Neurological studies have disclosed that a person’s drive to experience what they call a “neural buzz”, sort of a “high” produced by novel experience, peaks around age 15. It explains a lot.

Because so much of our job is to keep our children from harm, most of us probably read that news about “buzz seeking” and just want to get our kids safely past this stage. It is without question a time that can lead to risky behavior such a drug and alcohol experimentation. But the drive to experience novel sensations and to conquer the fear of the unknown is actually something your child could not survive without.

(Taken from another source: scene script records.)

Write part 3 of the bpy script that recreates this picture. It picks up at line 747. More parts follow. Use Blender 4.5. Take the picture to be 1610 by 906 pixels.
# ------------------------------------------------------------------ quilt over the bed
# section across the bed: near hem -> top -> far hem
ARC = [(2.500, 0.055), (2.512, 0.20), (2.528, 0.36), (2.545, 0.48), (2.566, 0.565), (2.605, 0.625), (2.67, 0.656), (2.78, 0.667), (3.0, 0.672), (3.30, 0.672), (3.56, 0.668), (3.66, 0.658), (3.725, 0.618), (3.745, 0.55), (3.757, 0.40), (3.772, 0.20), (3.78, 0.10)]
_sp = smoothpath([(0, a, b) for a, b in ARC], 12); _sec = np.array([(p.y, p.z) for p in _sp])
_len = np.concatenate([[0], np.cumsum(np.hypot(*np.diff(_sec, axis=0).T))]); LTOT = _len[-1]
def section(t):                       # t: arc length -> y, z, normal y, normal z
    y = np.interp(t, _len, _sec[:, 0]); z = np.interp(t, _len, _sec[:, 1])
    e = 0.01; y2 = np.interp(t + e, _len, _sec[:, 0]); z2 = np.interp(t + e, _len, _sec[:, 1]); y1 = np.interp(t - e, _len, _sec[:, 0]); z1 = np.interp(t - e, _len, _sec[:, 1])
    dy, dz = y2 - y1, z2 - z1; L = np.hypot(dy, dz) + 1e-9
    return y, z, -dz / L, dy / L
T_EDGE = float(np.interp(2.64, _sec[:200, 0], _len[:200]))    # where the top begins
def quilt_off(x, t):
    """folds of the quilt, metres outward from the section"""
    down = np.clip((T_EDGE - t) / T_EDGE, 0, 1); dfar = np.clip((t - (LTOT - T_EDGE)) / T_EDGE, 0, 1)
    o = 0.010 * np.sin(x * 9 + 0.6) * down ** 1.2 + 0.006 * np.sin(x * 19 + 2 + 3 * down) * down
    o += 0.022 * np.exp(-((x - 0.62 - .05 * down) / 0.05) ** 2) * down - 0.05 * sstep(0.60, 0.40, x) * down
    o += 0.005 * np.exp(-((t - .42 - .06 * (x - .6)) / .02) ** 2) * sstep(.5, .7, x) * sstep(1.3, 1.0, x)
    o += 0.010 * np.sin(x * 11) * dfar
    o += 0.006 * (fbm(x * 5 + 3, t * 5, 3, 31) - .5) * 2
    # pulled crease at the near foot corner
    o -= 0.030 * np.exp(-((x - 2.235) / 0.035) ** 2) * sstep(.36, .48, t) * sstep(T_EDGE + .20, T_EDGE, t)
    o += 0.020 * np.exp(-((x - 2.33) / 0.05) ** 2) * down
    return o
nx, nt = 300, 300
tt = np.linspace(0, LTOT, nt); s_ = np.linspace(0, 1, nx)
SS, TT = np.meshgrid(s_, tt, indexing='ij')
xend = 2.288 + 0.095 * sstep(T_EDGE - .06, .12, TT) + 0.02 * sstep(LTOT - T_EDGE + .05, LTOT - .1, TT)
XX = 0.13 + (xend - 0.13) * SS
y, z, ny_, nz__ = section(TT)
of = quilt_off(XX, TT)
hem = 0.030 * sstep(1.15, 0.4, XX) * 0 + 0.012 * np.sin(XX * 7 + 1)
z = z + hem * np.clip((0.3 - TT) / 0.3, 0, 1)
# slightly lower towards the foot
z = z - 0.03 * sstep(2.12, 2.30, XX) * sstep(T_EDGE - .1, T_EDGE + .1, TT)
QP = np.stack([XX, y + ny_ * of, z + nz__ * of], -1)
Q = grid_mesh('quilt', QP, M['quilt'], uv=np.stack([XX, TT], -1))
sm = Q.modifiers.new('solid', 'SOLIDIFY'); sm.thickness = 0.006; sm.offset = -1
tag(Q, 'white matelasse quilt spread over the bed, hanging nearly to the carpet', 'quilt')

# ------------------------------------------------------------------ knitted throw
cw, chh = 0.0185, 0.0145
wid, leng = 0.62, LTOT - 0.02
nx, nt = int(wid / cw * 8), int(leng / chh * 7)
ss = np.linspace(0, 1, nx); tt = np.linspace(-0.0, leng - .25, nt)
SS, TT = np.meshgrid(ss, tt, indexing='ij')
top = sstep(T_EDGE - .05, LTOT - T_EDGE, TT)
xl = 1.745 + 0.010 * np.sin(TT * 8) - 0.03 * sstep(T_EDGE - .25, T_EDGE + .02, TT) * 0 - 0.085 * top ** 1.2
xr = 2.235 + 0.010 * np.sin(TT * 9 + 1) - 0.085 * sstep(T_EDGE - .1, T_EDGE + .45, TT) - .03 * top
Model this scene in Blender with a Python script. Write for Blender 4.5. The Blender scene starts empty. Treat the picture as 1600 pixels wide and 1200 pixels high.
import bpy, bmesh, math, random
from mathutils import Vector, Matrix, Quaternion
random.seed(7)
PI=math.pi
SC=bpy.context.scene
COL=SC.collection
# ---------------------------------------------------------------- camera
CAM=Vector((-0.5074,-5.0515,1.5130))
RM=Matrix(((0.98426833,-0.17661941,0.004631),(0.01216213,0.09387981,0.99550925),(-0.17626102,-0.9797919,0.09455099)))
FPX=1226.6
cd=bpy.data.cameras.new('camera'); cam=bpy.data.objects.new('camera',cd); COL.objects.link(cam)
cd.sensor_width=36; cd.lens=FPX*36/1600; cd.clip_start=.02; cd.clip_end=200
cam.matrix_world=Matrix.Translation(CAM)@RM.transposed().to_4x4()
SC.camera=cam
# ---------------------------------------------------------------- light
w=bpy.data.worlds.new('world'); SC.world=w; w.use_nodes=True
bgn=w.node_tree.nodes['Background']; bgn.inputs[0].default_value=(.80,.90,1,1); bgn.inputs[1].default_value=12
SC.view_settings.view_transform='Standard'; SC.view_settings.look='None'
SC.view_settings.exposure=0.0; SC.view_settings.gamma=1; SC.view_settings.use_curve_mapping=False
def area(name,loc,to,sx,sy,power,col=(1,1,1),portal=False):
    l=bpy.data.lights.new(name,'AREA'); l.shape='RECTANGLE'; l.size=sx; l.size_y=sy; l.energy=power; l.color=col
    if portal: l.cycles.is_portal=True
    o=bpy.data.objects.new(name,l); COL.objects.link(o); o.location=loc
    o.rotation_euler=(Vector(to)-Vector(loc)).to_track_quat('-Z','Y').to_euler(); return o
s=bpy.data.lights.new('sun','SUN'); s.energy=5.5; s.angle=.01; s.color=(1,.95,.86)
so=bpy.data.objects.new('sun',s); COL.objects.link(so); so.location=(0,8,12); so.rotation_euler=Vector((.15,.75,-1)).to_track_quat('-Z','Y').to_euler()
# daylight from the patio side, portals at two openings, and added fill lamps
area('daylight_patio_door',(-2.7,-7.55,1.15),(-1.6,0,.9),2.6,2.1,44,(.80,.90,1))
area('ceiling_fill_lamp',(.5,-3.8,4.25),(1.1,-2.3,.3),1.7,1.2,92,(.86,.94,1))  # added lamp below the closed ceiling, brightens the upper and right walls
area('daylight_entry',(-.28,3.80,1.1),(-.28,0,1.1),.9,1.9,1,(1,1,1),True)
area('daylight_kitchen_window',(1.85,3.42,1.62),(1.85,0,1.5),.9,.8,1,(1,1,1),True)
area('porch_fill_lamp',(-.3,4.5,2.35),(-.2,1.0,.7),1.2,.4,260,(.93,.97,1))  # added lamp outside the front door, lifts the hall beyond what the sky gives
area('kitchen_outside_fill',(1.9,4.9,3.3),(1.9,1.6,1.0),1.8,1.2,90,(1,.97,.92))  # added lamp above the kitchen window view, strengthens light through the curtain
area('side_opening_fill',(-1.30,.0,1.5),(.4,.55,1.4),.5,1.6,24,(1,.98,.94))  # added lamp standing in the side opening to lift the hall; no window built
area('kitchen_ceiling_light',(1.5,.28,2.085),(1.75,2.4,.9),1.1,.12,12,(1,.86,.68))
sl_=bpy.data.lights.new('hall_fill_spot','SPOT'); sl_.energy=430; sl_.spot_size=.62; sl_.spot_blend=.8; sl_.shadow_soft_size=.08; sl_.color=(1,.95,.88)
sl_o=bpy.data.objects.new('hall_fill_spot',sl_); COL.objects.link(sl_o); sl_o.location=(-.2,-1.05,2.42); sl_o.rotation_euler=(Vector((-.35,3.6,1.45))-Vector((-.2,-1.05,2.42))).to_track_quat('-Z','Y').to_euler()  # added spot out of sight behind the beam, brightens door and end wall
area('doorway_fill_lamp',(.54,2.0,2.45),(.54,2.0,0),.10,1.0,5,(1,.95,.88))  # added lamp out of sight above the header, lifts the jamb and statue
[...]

Wanting to experience new and unfamiliar surroundings is what drives us to leave the confines of a very secure home and family in order to seek out new people and new experiences. It is critical for parents to remember that there is as much “buzz” to be had in making new friends, joining a new sports team, or spending time in community projects as there is in dangerous behavior.

The key factor is that kids this age are driven to experience novelty and conquer their fear of it.

So there is a bit of irony here. The more we shelter our children, confining them to spaces they already understand how to navigate, the more we bump heads as teens look to achieve the “neural buzz” they seek. Keeping a child “safe” at home might be a serious risk.  Instead, think of new and challenging experiences for your child as something that will feed a serious need.

Make sure you are consistently providing your adolescent with more and more independence, encouraging them into activities that will be at least slightly unsettling. Conquering the fear of the unknown in constructive ways, over and over again, will mean there is far less need to seek novel sensation in dangerous settings.  And of course, make sure you talk with your kids early and often about the risks and consequences of underage drinking. 

So enjoy these last lazy days of summer, and get ready to immerse your child in the unknown. It’s a life saver for everybody!